The slogans raised by the attacking Muslim crowds were those of the Muslim League, such as ‘League Zindabad’ ‘Pakistan Zindabad’; ‘Larke Lenge Pakistan’, ‘Marke Lenge Pakistan’.
5. All those who resisted were butchered. Sometimes they were shot, for the rioters had a few shot-guns with them.
Sometimes people were killed even when there was no resistance offered or expected I have on record cases where 50 to 60 members of one family were brutally murdered. Some families lost all their male members.
6. (Is about the description and habitat of those who indulged in these crimes.)
7. Even after looting, arson and murder the Hindus in the locality were not safe unless they embraced Islam. The Hindu population therefore to save themselves had to embrace Islam en masse. All the images of gods in Hindu houses were destroyed and all the Hindu temples of the affected area were looted and burnt.
8. There have been cases of forcible marriages There have been cases of abduction.
9. For obvious reasons it was not possible for me to ascertain the cases of rape. But women complained to Mrs. Kirpalani of having been roughly handled, their conch-shell bangles, the symbol of their married life, having been broken and vermillion marks removed. At one place they were thrown on the ground by the miscreants who removed their vermillion marks with the toes of their feet.
10 to 13 are about post-riot conditions.
14. The police did not function during the riots. They are doing merely patrol duty now. They say that they had and have no orders to fire except in self-defence. The question of definding themselves never arose, because they did not interfere with the rioters.
The areas visited had already been devastated and all that I could see were burnt houses and helpless Hindu villagers whether converted or not.
Scouting any suggestion that the trouble may be economic the Acharya added, Not a single rich Muslim house had been looted. To me it appeared to be absolutely communal and absolutely one-sided.
The Congress Working Committee meeting came soon after at Delhi, and its resolution on East Bengal contained the following observations:
Reports published in the press and statements of public workers depict a scene of bestiality and medieval barbarity that must fill every decent human being with shame, disgust and anger.
The Committee hold that this outburst of brutality is the direct result of the politics of hate and civil strife that the Muslim League has practised for years past and of the threats of violence that were daily held out in past months.
This extensive account has been given of Noakhali for this reason, that coming soon after the Direct Action and Calcutta, this was the first large-scale beginning of that wholesale elimination of entire communities, that ‘genocide’ which from now on became the settled programme and policy of the Muslim League, not expressed or admitted officially, but nevertheless pursued and countenanced by it with vigour and with great satisfaction.
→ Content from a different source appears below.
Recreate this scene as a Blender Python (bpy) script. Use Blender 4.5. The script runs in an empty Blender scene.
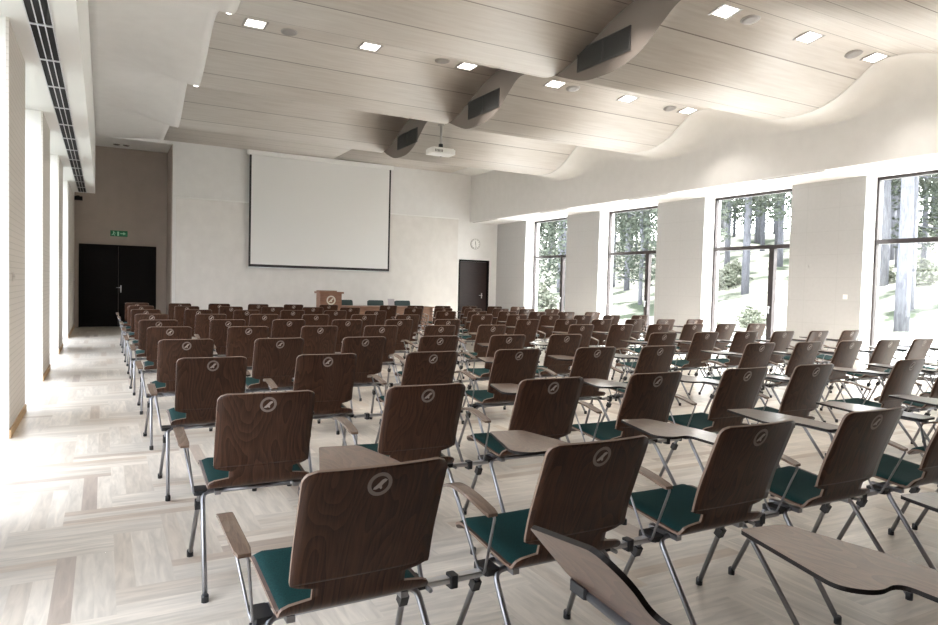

It was clear after Noakhali as to what India was to expect in the coming months-mass attacks on minorities in Muslim-majority areas, co-operation of Muslim police and the officials with the assailants, indifference of the British bureaucrats, and the hypocritical fathering of the League leaders of the responsibility for these occurrences on the minorities themselves. In the case of Calcutta the League leaders blamed it all on the Hindus-in the case of Noakhali and Tipperah, the figures of casualties and damage were understated to ridiculous figures, or just not noticed. Had there been any regret expressed by the League on these happenings, had they sat up and realized the horror of what had happened and had their conscience pricked them, perhaps the recurrence of large-scale destruction like Noakhali would not have been possible. But the Leaguers viewed these happenings with glee. The programme was working according to plan.
Exactly the same pattern as in Noakhali and Tipperah was repeated during the next five months in other parts of India. These features were common to all these occurrences.
1. Places of occurrence were all heavy Muslim-majority areas-the minority attacked were Hindu or Hindu-Sikh. Successively they are: Noakhali and Tipperah (October, 1946) Hazara (December, 1946 and January, 1947); Rawalpindi (March, 1947 For several weeks); Jhelum, Attock, Campbellpur, Dera Ismail Khan, Hazara, Multan, Gujrat, Gujranwala, Sargodha (all as before-mentioned). Lahore and Amritsar towns had an overwhelming Muslim majority in their populations though in the latter district as a whole the non-Muslims outnumbered the Muslims by a small percentage. In both towns from March, 1947 onwards terrible outrages were perpetrated by Muslims on Hindus and Sikhs, the decisive result in either case being obtained only on the partition of the Punjab.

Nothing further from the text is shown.